Mar 21, 2008

Festival of Sails

Watching the Water We saw the Festival of Sails advertised in the paper. At Easter they run a sailing race from Brisbane to Gladstone, further up the Queensland Coast. The boats depart from Shorncliffe and at Redcliffe, a little further North but still on Moreton Bay, they sail round the headland on a beam (that's a sailing term, not a new method of propulsion) past Sutton's Beach where they hold a festival to cash in on, erm, celebrate the event.

So we decided to go up there and have a look. The weather was bright and sunny and actually pretty hot considering it's now Autumn and the past few days have been ropy to say the most.

We were on the road to Redcliffe when the radio announced to us that the starter pistol - or horn, more likely - had gone off and the ships were underway.

Predictably enough, parking was a nightmare, but eventually we found a little spot on a secluded side street not too far from the waterfront and walked at the snail-like pace of the eternally interested towards the beach, where we embarked upon an epic toddle up the boardwalk.

Pretty soon the first sails became apparent, gliding along about half a mile offshore, and as time passed a legion of boats sailed past. And that was that.

It took us about on hour to get up the boardwalk to the heart of the action where there was an arts-and-crafts market of reasonably epic proportions. We stopped off at a playground for a while and generally browsed around before we started to get tired (partly from the sun) and hungry and had to go in search of ice cream.

We procured phenominally expensive ice cream from a chip shop so it seemed rude not to wash it down with chips, so we did.

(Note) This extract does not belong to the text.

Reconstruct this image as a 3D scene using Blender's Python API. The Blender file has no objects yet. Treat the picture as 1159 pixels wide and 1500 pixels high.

Then, increasingly irritatedly, we attempted to coax, cajole and finally bully Eloise to get her skinny white ass back to the car so we could go home and fall asleep.

Which Nicole did, blown away as she was by her red shoulders and neck, having caught the sun a bit too much.

However the sensibly-behatted amongst us soon recovered our joie de vivre and took the dogs out walking to the brook as the afternoon sun cooled and gave way to evening.